Flexible Sprinkler Drops: What You Need to Know

Flexible sprinkler drops are connectors between the rigid piping framework and the sprinkler head in a fire sprinkler system design. The sprinkler head supply line can be either rigidly mounted using a pipe nipple or mounted on what is essentially a relatively flexible stainless steel hose, i.e. a flexible drop, that looks and functions much like the braided metal lines used in faucet installations.

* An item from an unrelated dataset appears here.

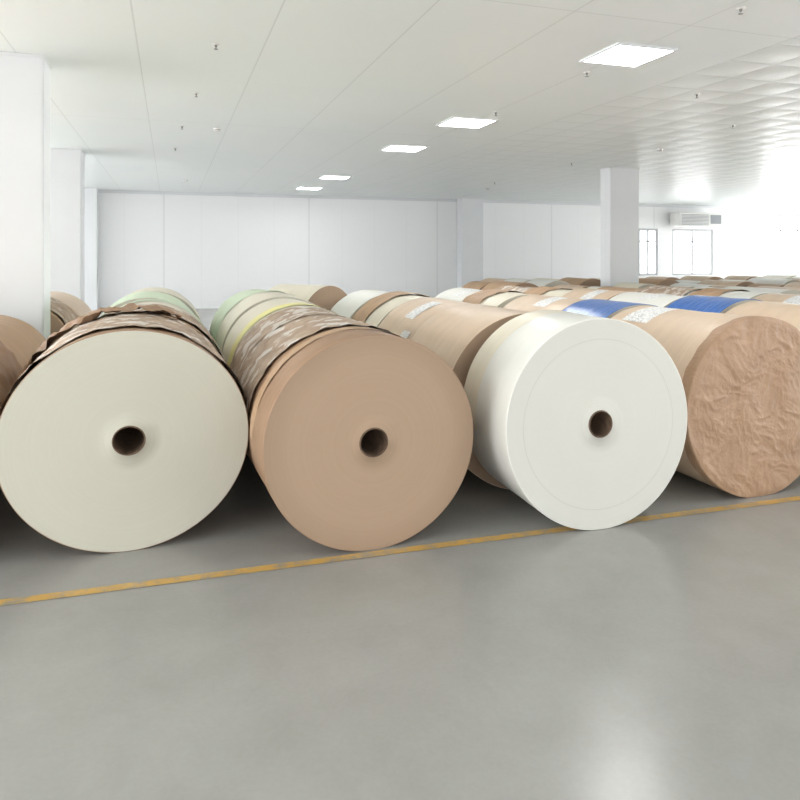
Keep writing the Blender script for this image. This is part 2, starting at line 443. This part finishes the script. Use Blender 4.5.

The advantages to the flexible drops are that they are much faster to install, the threaded fitting end reduces the chance of leakage, and since they are furnished in lengths ranging from 28″ to 59″, the sprinkler head can be positioned more precisely over the area to be covered by the sprinkler. They can be used in both wet and dry suppressant systems. Flexible sprinkler drops are used with a bracket that holds the sprinkler head in place. This facilitates positioning the sprinkler head accurately in the center of tiles in a drop ceiling application. Flexible sprinkler drops also provide the adaptability to movement required in earthquake-prone areas.
They must be matched to the supply pipe diameter, which governs total gallons per minute (gpm), so that they do not exceed the ability of the system to deliver equal water pressure to all sprinklers. There are guidelines for the number of bends allowed, governed by the length of the flexible line. The higher initial cost relative to a solid pipe style may be a deterrent to some, but in light of the much lower assembly time, this becomes less of a consideration when pricing out the entire fire sprinkler system. A sprinkler fitter can typically mount 50-60 flexible sprinkler drops in an hour, vs. 6 to 10 of the rigid style.